The episode "The Haunting of Villa Diodati" from the twelfth series of Doctor Who centered around Byron, Mary Shelley, and the famous writing contest that led to the creation of Frankenstein.
Byron is portrayed by Mathew Baynton in Season 2 Episode 4 of Drunk History
Theatre
Byron was the subject of a 1908 play, Byron, by Alicia Ramsey, and its 1922 film adaptation A Prince of Lovers, in which he was played by Howard Gaye.Tom Stoppard's play Arcadia revolves around a modern researcher's attempts to find out what made Byron leave the country, while Howard Brenton's play Bloody Poetry features Byron, in addition to Polidori, the Shelleys and Claire Clairmont.
Byron is depicted in Tennessee William's play Camino Real.
The play A Year Without A Summer by Brad C. Hodson is about Byron, Polidori, the Shelleys, and Claire Clairmont and the famous summer of 1816 at the Villa Diodati.

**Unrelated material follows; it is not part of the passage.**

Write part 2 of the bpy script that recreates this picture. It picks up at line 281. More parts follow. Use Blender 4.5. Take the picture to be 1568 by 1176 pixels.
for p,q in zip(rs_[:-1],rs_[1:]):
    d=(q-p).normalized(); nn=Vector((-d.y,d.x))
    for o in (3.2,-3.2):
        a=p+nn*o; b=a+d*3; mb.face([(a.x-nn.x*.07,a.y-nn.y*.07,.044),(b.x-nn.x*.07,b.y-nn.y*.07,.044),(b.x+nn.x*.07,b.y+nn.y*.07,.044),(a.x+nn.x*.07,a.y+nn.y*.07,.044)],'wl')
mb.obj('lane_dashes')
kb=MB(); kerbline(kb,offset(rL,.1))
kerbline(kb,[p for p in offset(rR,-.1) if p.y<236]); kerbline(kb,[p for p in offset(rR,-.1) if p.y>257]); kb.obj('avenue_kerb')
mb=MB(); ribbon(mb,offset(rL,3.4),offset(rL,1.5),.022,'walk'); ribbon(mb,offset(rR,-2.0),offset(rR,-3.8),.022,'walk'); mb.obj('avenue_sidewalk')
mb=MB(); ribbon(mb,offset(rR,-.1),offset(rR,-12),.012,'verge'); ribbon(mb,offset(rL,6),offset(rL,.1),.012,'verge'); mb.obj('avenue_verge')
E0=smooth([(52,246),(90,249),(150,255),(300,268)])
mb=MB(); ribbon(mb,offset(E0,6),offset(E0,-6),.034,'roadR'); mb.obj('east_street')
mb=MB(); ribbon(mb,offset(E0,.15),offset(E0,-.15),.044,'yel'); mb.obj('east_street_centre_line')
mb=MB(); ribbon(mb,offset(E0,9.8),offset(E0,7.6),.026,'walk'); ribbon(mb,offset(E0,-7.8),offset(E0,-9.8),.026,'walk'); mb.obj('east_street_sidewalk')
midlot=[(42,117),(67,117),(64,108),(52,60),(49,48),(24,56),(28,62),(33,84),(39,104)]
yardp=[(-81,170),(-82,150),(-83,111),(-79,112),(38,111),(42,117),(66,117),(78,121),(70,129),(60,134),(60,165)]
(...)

As opposed to other works dealing with the same period, the play is more a biopic dealing with Byron's divorce and exile from England, than with the Shelleys' lives.
He appears as a drug induced apparition to his dying daughter, Ada, in Romulus Linney's two-act play Childe Byron, premiered in 1977 by the Virginia Museum Theater, with Jeremiah Sullivan as Byron and Marjorie Lerstrom as his daughter Ada, Countess Lovelace. The play was commissioned and directed by Keith Fowler.